La tesi opposta, accolta dalle sezioni unite e seguita anche dall'ordinanza 22530, muove invece da una diversa concezione della pensione ai superstiti. E' infatti una prestazione che costituisce una forma di protezione sociale per l'evento morte, generatore di una condizione di bisogno per i familiari superstiti.

L'erogazione della pensione di reversibilità non ha lo scopo di rimuovere le conseguenze dannose prodotte dall'evento morte sul patrimonio del danneggiato a causa dell'illecito di un terzo, ma è come se costituisse l'espressione di una sorta di patto tra lavoratore e ordinamento previdenziale: l'aver dirottato una parte del proprio reddito al finanziamento della previdenza fonda la promessa che l'ordinamento, nel momento in cui sarà cessata la vita dell'assicurato, provvederà a tutelare la continuità del sostentamento assicurato in vita agli eredi.
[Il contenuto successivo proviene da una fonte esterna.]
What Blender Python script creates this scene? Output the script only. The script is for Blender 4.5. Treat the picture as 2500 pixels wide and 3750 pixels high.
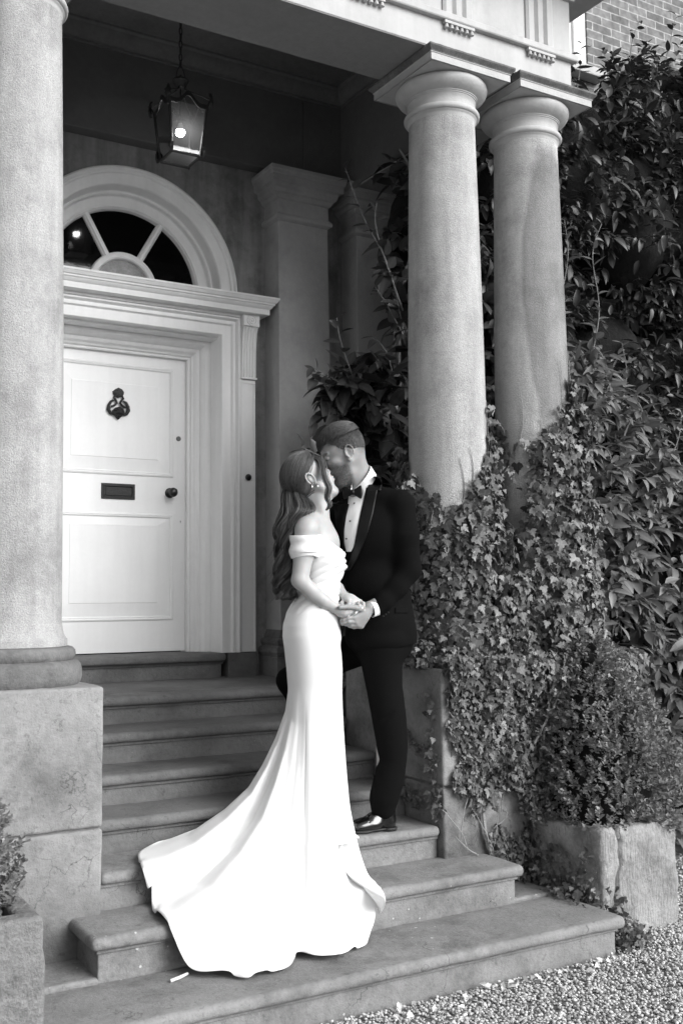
import bpy, bmesh, math, random
import numpy as np
from mathutils import Vector, Matrix, noise
PI = math.pi
R_ = math.radians
random.seed(7)
rng = np.random.default_rng(11)
for o in list(bpy.data.objects): bpy.data.objects.remove(o)
S = bpy.context.scene
COL = S.collection

# ---------------------------------------------------------------- camera
CAM_O = np.array([0.0, 0.0, 1.6])
_th, _pi, _ro = R_(29.198), R_(4.932), R_(0.3135)
_R0 = np.array([math.cos(_th), -math.sin(_th), 0]); CAM_F = np.array([math.sin(_th)*math.cos(_pi), math.cos(_th)*math.cos(_pi), math.sin(_pi)])
_U0 = np.array([-math.sin(_th)*math.sin(_pi), -math.cos(_th)*math.sin(_pi), math.cos(_pi)])
CAM_R = _R0*math.cos(_ro)-_U0*math.sin(_ro); CAM_U = _R0*math.sin(_ro)+_U0*math.cos(_ro)
cd = bpy.data.cameras.new('camera'); cam = bpy.data.objects.new('camera', cd); COL.objects.link(cam)
cd.sensor_fit = 'VERTICAL'; cd.sensor_height = 36; cd.sensor_width = 24
cd.lens = 36*3795/3750; cd.shift_x = (1250-1051.1)/3750; cd.shift_y = (1850.7-1875)/3750
cd.clip_start = .05; cd.clip_end = 500
cd.dof.use_dof = True; cd.dof.focus_distance = 4.9; cd.dof.aperture_fstop = 9
m = Matrix.Identity(4)
for i in range(3):
    m[i][0] = CAM_R[i]; m[i][1] = CAM_U[i]; m[i][2] = -CAM_F[i]; m[i][3] = CAM_O[i]
cam.matrix_world = m
S.camera = cam
S.render.resolution_x = 682; S.render.resolution_y = 1024

# ---------------------------------------------------------------- light
SUN_EL, SUN_AZ = 30, 152     # azimuth clockwise from +Y (front right of the porch)
w = bpy.data.worlds.new("World"); S.world = w; w.use_nodes = True
nt = w.node_tree; nt.nodes.clear()
sky = nt.nodes.new('ShaderNodeTexSky'); sky.sky_type = 'NISHITA'; sky.sun_disc = False
sky.sun_elevation = R_(SUN_EL); sky.sun_rotation = R_(SUN_AZ); sky.dust_density = 3
bw = nt.nodes.new('ShaderNodeRGBToBW'); bg = nt.nodes.new('ShaderNodeBackground'); wo = nt.nodes.new('ShaderNodeOutputWorld')
bg.inputs[1].default_value = 0.13
nt.links.new(sky.outputs[0], bw.inputs[0]); nt.links.new(bw.outputs[0], bg.inputs[0]); nt.links.new(bg.outputs[0], wo.inputs[0])
sl = bpy.data.lights.new('sun', 'SUN'); sl.energy = 1.5; sl.angle = R_(45)
so = bpy.data.objects.new('sun', sl); COL.objects.link(so)
sd = Vector((math.sin(R_(SUN_AZ))*math.cos(R_(SUN_EL)), math.cos(R_(SUN_AZ))*math.cos(R_(SUN_EL)), math.sin(R_(SUN_EL))))
so.rotation_euler = sd.to_track_quat('Z', 'Y').to_euler(); so.location = (6, -6, 8)
S.view_settings.view_transform = 'Standard'; S.view_settings.look = 'None'
S.view_settings.exposure = 0.95; S.view_settings.gamma = 1

# ---------------------------------------------------------------- materials
def mat(name, c, rough=.8, var=.0, scale=6, bump=0, bscale=80, spec=.5, coat=0, metal=0, streak=0, blot=0,
        bdark=.5, bscl=3, lich=0, lscl=25, lcol=.75, bdist=.01, sheen=0, island=0, vein=0, zdark=None, trans=0, chis=0, crack=0, fine=0):
    """grey procedural surface: base value c, broad variation, vertical streaks, dark blotches, pale lichen dots, bump"""
    m = bpy.data.materials.new(name); m.use_nodes = True; n = m.node_tree; nd = n.nodes; L = n.links
    p = nd['Principled BSDF']
    p.inputs['Roughness'].default_value = rough; p.inputs['Metallic'].default_value = metal
    p.inputs['Specular IOR Level'].default_value = spec; p.inputs['Coat Weight'].default_value = coat
    p.inputs['Sheen Weight'].default_value = sheen
    p.inputs['Base Color'].default_value = (c, c, c, 1)
    tc = nd.new('ShaderNodeTexCoord')
    def mapping(sx, sy, sz, rot=(0, 0, 0)):
        mp = nd.new('ShaderNodeMapping'); mp.inputs['Scale'].default_value = (sx, sy, sz); mp.inputs['Rotation'].default_value = rot
        L.new(tc.outputs['Object'], mp.inputs[0]); return mp.outputs[0]
    def noi(vec, s, det=5, r=.6):
        t = nd.new('ShaderNodeTexNoise'); t.inputs['Scale'].default_value = s; t.inputs['Detail'].default_value = det
        t.inputs['Roughness'].default_value = r; L.new(vec, t.inputs['Vector']); return t.outputs[0]
    def mr(v, a, b, c0, d, clamp=True):
        t = nd.new('ShaderNodeMapRange'); t.clamp = clamp
        for i, x in enumerate((a, b, c0, d)): t.inputs[i+1].default_value = x
        L.new(v, t.inputs[0]); return t.outputs[0]
    def mth(op, a, b):
        t = nd.new('ShaderNodeMath'); t.operation = op
        for i, x in enumerate((a, b)):
            if isinstance(x, (int, float)): t.inputs[i].default_value = x
            else: L.new(x, t.inputs[i])
        return t.outputs[0]
    one = mapping(1, 1, 1); val = None
    def mul(x):
        nonlocal val
        val = x if val is None else mth('MULTIPLY', val, x)
    if var:
        mul(mr(noi(one, scale, 6, .65), .3, .7, 1-var, 1+var))
        mul(mr(noi(one, scale*9, 4, .7), .3, .7, 1-var*.6, 1+var*.6))
    if fine: mul(mr(noi(one, 170, 3, .8), .36, .64, 1-fine, 1+fine*.8))
    if streak:
        mul(mr(noi(mapping(14, 14, 1.2), 1, 4, .6), .35, .68, 1+streak*.4, 1-streak))
    if blot:
        mul(mr(noi(one, bscl, 8, .72), .5, .66, 1, 1-blot))
    if zdark:                       # weathering band rising from the ground: a stain of its own shape
        sp = nd.new('ShaderNodeSeparateXYZ'); L.new(one, sp.inputs[0])
        zz = mth('ADD', sp.outputs[2], mth('MULTIPLY', noi(one, 5, 6, .7), zdark[1]))
        mul(mr(zz, zdark[0], zdark[0]+zdark[2], 1-zdark[3], 1))
    if crack:                       # hairline cracks, chips and grime of their own shape
        v = nd.new('ShaderNodeTexVoronoi'); v.feature = 'DISTANCE_TO_EDGE'; v.inputs['Scale'].default_value = 1.7
        wp = nd.new('ShaderNodeVectorMath'); wp.operation = 'MULTIPLY_ADD'; t = nd.new('ShaderNodeTexNoise'); t.inputs['Scale'].default_value = 5; t.inputs['Detail'].default_value = 6; L.new(one, t.inputs['Vector'])
        L.new(t.outputs[1], wp.inputs[0]); wp.inputs[1].default_value = (.5, .5, .5); L.new(one, wp.inputs[2]); L.new(wp.outputs[0], v.inputs['Vector'])
        ck = mth('MULTIPLY', mr(v.outputs[0], .0, .006, 1, 0), mr(noi(one, 1.6, 3), .5, .58, 0, 1)); mul(mth('SUBTRACT', 1, mth('MULTIPLY', ck, .6)))
        mul(mr(noi(one, 38, 3, .7), .60, .68, 1, .72))
    if island:
        g = nd.new('ShaderNodeNewGeometry'); mul(mr(g.outputs['Random Per Island'], 0, 1, 1-island, 1+island))
    if vein:
        uv = nd.new('ShaderNodeUVMap'); sp = nd.new('ShaderNodeSeparateXYZ'); L.new(uv.outputs[0], sp.inputs[0])
        au = mth('ABSOLUTE', sp.outputs[0], 0)
        mid = mr(au, .02, .06, vein, 0)
        sv = mth('FRACT', mth('ADD', mth('MULTIPLY', sp.outputs[1], 6), mth('MULTIPLY', au, -3)), 0)
        side = mr(mth('ABSOLUTE', mth('SUBTRACT', sv, .5), 0), .03, .1, vein*.45, 0)
        mul(mth('ADD', mth('MAXIMUM', mid, side), 1))
    out = None
    if val is not None:
        out = mth('MULTIPLY', val, c)
    if lich:
        v = nd.new('ShaderNodeTexVoronoi'); v.inputs['Scale'].default_value = lscl; L.new(one, v.inputs['Vector'])
        rad = mth('MULTIPLY', mr(noi(one, 2.5, 3), .45, .7, 0, 1), lich)
        k = mth('MULTIPLY', mr(mth('SUBTRACT', v.outputs[0], rad), -.03, .02, 1, 0), .85)
        mx = nd.new('ShaderNodeMix'); mx.data_type = 'FLOAT'; L.new(k, mx.inputs[0])
        if out is None: mx.inputs[2].default_value = c
        else: L.new(out, mx.inputs[2])
        mx.inputs[3].default_value = lcol; out = mx.outputs[0]
    if out is not None:
        cb = nd.new('ShaderNodeCombineColor')
        for i in range(3): L.new(out, cb.inputs[i])
        L.new(cb.outputs[0], p.inputs['Base Color'])
    if bump:
        b = nd.new('ShaderNodeBump'); b.inputs['Strength'].default_value = bump; b.inputs['Distance'].default_value = bdist
        h = noi(one, bscale, 6, .65)
        if chis:
            wv = noi(mapping(chis*3.2, chis*3.2, chis*.42, (0, R_(-35), 0)), 1, 4, .6); wv2 = noi(one, 9, 5, .6)
            h = mth('ADD', mth('MULTIPLY', h, .6), mth('ADD', mth('MULTIPLY', wv, 1.0), mth('MULTIPLY', wv2, 1.2)))
        L.new(h, b.inputs['Height']); L.new(b.outputs[0], p.inputs['Normal'])
    if trans:
        t = nd.new('ShaderNodeBsdfTranslucent'); t.inputs[0].default_value = (c*1.2,)*3+(1,)
        ms = nd.new('ShaderNodeMixShader'); ms.inputs[0].default_value = trans
        L.new(p.outputs[0], ms.inputs[1]); L.new(t.outputs[0], ms.inputs[2]); L.new(ms.outputs[0], nd['Material Output'].inputs[0])
    return m

M = {}
M['render'] = mat('roughcast_column', .41, .92, var=.13, scale=5, bump=1, bscale=140, bdist=.008, streak=.17, fine=.16, blot=.3, bscl=2.2)
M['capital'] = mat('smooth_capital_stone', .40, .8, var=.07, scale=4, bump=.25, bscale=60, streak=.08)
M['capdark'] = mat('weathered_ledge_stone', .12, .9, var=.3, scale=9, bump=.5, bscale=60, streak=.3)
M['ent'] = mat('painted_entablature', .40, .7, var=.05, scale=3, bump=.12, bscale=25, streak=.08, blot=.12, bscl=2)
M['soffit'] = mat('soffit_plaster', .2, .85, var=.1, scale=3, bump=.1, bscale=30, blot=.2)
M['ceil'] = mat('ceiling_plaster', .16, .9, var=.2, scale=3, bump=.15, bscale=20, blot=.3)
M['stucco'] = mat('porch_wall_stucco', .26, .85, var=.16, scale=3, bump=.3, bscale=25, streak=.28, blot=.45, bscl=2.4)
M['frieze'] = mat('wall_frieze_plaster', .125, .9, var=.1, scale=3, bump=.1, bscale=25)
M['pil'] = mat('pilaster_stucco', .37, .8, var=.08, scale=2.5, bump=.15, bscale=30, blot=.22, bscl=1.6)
M['white'] = mat('white_door_paint', .79, .42, var=.02, scale=4, bump=.06, bscale=14, streak=.03)
M['white2'] = mat('white_frame_paint', .80, .45, var=.03, scale=4, bump=.08, bscale=18, streak=.05)
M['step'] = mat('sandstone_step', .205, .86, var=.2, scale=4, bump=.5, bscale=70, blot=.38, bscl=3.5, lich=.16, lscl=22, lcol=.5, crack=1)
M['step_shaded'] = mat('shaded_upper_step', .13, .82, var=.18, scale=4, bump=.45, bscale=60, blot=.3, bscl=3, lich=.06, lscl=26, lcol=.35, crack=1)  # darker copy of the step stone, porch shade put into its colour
M['plinth'] = mat('sandstone_plinth', .235, .9, var=.2, scale=3, bump=.6, bscale=60, blot=.4, bscl=2.6, zdark=(.48, .35, .22, .5), crack=1)
M['base'] = mat('weathered_base_stone', .15, .88, var=.25, scale=6, bump=.6, bscale=60, blot=.3, bscl=5)
M['trough'] = mat('tooled_trough_stone', .28, .95, var=.25, scale=7, bump=1, bscale=45, bdist=.012, blot=.45, bscl=5, lich=.12, lscl=30, lcol=.6, chis=28)
M['trough2'] = mat('lichened_trough_stone', .2, .95, var=.35, scale=9, bump=1, bscale=30, bdist=.02, blot=.5, bscl=9, lich=.4, lscl=38, lcol=.55)
M['iron'] = mat('black_iron', .012, .5, var=.3, scale=30, bump=.5, bscale=90)
M['brass'] = mat('aged_bronze', .05, .3, var=.3, scale=40, metal=.8)
M['blk'] = mat('dark_void', .004, .9)
M['soil'] = mat('dark_soil', .03, 1, bump=1, bscale=60)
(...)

La logica di quest'istituto sfugge quindi a qualsiasi connotazione indennitaria: si tratta di una vera prestazione, che fonda il proprio titolo sul versamento di contribuzione pregressa e su requisiti specifici di legge e che non è erogata in funzione di risarcimento del pregiudizio subito dal danneggiato, ma semplicemente al verificarsi delle condizioni di legge. I requisiti e le condizioni che permettono l'accesso alla prestazione sono del tutto indipendenti dalle vicende che hanno determinato l'evento morte, che l'ordinamento richiede ex se come requisito (ovviamente) imprescindibile per poter erogare il trattamento, assieme alle altre condizioni.

L'ordinamento previdenziale non si interessa delle cause che conducono alla morte, né delle responsabilità che eventualmente vi si connettono. E' quindi dubitabile che si possa parlare anche di una natura lucrativa di tale pensione, in quanto l'erogazione economica segue a un sacrificio affrontato dal lavoratore nel corso dell'intera vita lavorativa, consistente nell'onere contributivo. Da un punto di vista patrimoniale, non vi è dunque alcun gratuito vantaggio derivante dal decesso del lavoratore, tale da poter compensare il danno risarcibile imputabile al responsabile del decesso.

Come è facile vedere, la questione involge anche il tema rilevantissimo della funzione generale del sistema di welfare, la cui ragione giustificatrice non sta nell'approntare un ristoro economico matematico ai soggetti in presenza di eventi rischiosi, quanto nel garantire una protezione sociale in funzione solidaristica e in esecuzione di un patto tra lavoratore e ordinamento, secondo le indicazioni e le scelte di fondo che hanno orientato nella nostra Costituzione il complessivo sistema previdenziale e assistenziale vigente.